Я помню, но, как и тогда, не понимаю этих строк. Но тогда я воображала, что речь идет о небесном своде, «воздвигнутом» рукою старика, т. е. Богом. Таков ли действительный смысл этих строк, я не уверена.
В отличие от арифметики мне совершенно не давалось естествознание. Его преподавала Мария Михайловна, та же учительница, которая вела у нас русский язык и литературное чтение. Выше «9» у меня по естествознанию не было. Сейчас я не могла бы сказать, какой материал мы изучали под названием «естествознание». Но запомнилось, как однажды Мария Михайловна, заключая урок, сказала: «Вот теперь вы знаете, что такое «молекула» и можете гордиться перед младшими, которые этого еще не знают».
Я действительно и теперь знаю, что такое «молекула» и, вероятно, бессознательно усвоила еще кое-что из преподносившегося нам Марией Михайловной.
И вот как-то я решила, стыдясь своей «девятки», единственной в табеле, подтянуть естествознание. Взяв в руки учебник, чтобы меня ничто не отвлекало, ушла из класса и села у окна в дальней части классного коридора. Урок был небольшой — всего три четверти страницы учебной книги. К своему огорчению, я читала и ничего не понимала. Тогда я решила выучить наизусть непокорные строчки. Но, к моей досаде, непонятный текст упрямо не хотел укладываться в моей памяти. Весьма огорченная, я захлопнула книгу и ушла в класс. Кто или что был виноват?
В школе В.А. Платоновой, в которой я училась до института, не ставили отметок, и к отметкам я не привыкла. Когда кончалось первое полугодие моего пребывания в институте, Мишка Семенова как-то подошла ко мне в раздумье и говорит: «Если меня знакомые будут спрашивать, как я учусь, я скажу: “Хорошо, в первом десятке”». Я задумалась: «А как я учусь?» — и решила: «Наверное, тоже в первом десятке!»

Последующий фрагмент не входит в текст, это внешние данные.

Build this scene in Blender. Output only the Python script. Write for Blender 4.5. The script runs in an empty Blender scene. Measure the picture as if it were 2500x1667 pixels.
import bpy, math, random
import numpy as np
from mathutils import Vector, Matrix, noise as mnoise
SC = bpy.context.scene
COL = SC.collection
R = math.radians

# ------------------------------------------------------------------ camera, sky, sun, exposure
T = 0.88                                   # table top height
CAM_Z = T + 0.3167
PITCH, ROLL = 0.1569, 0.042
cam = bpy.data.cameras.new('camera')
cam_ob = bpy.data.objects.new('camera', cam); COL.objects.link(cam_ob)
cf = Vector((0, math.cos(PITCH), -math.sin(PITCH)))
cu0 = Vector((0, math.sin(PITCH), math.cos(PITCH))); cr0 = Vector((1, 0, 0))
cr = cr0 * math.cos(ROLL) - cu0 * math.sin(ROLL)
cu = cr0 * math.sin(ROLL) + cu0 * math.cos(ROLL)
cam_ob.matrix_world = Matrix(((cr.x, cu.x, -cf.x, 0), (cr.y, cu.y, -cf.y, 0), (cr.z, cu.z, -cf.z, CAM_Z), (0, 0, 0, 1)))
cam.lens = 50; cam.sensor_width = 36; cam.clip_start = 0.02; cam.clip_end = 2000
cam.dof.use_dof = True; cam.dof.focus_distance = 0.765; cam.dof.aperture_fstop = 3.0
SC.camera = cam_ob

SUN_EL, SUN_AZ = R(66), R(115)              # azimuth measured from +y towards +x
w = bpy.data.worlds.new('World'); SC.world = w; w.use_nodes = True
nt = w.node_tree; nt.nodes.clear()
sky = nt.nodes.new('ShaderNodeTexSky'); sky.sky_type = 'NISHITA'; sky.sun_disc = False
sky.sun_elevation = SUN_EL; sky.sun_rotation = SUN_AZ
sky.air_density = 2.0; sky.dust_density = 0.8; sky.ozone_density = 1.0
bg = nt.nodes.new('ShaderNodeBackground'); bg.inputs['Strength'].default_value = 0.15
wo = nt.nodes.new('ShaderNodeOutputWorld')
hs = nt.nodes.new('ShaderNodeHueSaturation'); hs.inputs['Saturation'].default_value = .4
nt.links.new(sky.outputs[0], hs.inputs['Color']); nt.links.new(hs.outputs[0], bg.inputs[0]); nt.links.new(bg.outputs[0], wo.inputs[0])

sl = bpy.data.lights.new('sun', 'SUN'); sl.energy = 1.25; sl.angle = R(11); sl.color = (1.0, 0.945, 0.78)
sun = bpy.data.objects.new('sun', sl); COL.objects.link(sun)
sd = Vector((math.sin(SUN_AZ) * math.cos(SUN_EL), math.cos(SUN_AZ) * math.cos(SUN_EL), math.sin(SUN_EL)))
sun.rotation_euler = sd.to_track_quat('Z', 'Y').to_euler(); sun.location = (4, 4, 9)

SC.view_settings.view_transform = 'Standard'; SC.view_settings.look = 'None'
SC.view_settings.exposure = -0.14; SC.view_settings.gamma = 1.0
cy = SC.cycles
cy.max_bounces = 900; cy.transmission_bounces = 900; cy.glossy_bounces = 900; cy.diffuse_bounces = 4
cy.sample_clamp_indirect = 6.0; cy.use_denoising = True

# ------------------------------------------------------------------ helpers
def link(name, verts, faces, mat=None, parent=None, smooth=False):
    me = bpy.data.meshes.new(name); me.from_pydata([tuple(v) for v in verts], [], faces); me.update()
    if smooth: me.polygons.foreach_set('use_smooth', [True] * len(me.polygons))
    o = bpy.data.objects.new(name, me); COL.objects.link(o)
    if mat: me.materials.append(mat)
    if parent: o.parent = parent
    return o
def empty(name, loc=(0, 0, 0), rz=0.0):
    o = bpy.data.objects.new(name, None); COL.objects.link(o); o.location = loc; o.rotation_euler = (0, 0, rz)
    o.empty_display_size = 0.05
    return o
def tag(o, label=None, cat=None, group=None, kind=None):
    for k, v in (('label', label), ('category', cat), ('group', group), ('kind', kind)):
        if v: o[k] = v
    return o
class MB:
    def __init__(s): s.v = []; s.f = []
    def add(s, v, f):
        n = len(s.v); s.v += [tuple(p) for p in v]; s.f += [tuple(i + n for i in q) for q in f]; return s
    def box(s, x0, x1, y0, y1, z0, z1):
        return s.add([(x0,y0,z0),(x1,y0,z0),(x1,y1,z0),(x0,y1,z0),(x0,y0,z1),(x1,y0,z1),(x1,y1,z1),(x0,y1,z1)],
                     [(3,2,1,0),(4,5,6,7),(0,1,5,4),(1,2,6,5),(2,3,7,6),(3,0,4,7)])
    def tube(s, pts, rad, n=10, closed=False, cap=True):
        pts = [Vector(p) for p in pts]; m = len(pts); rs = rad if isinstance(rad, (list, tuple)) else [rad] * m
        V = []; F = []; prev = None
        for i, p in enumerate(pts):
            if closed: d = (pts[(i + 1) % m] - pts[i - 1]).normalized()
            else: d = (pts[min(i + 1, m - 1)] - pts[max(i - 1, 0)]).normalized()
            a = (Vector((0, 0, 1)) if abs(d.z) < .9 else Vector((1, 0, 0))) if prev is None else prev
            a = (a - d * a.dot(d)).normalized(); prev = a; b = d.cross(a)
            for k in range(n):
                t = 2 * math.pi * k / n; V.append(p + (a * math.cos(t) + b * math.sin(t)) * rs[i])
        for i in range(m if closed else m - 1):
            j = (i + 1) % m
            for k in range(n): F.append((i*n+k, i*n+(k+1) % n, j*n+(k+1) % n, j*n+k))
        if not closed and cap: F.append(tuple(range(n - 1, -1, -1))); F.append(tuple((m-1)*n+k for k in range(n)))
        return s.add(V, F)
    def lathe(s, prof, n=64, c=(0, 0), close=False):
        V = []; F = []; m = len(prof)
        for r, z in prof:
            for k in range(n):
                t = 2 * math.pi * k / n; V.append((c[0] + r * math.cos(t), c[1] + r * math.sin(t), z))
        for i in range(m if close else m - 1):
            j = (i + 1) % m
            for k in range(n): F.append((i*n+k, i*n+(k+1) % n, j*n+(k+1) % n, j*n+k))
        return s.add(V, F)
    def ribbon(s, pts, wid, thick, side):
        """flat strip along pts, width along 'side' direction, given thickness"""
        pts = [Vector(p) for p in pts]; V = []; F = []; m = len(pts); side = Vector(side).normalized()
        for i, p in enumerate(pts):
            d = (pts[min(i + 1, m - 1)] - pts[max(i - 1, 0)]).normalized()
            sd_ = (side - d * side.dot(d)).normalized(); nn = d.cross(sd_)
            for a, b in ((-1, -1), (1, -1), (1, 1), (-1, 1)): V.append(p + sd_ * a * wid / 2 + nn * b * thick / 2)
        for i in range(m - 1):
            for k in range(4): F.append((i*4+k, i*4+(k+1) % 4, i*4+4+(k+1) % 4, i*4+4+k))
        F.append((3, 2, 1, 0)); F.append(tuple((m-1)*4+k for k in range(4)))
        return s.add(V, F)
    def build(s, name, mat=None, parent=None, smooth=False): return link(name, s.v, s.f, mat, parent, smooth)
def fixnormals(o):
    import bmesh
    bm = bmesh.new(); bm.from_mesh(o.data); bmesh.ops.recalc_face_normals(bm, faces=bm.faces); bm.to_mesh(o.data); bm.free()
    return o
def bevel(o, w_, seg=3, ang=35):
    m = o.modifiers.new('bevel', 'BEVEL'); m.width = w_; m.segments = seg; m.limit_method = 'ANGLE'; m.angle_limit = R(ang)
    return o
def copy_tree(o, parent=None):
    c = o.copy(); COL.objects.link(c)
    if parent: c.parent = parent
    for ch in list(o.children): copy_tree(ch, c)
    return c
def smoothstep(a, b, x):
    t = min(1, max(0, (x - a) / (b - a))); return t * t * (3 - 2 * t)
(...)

Кончилось полугодие, мама получила мой первый табель и, увозя меня домой, удовлетворенно сказала: «Отметочки ничего!» А я удивилась: «Какие отметочки? Почему ничего?»
А через год, когда кончилось первое полугодие следующего, V класса, и в VII классе института уже училась моя сестра, мама писала бабушке (16 января 1917 года): «Радуют нас очень своими успехами… Наточка вторая ученица… Таня хуже учится, но ниже девяти нет». «9» — это мое «естествознание».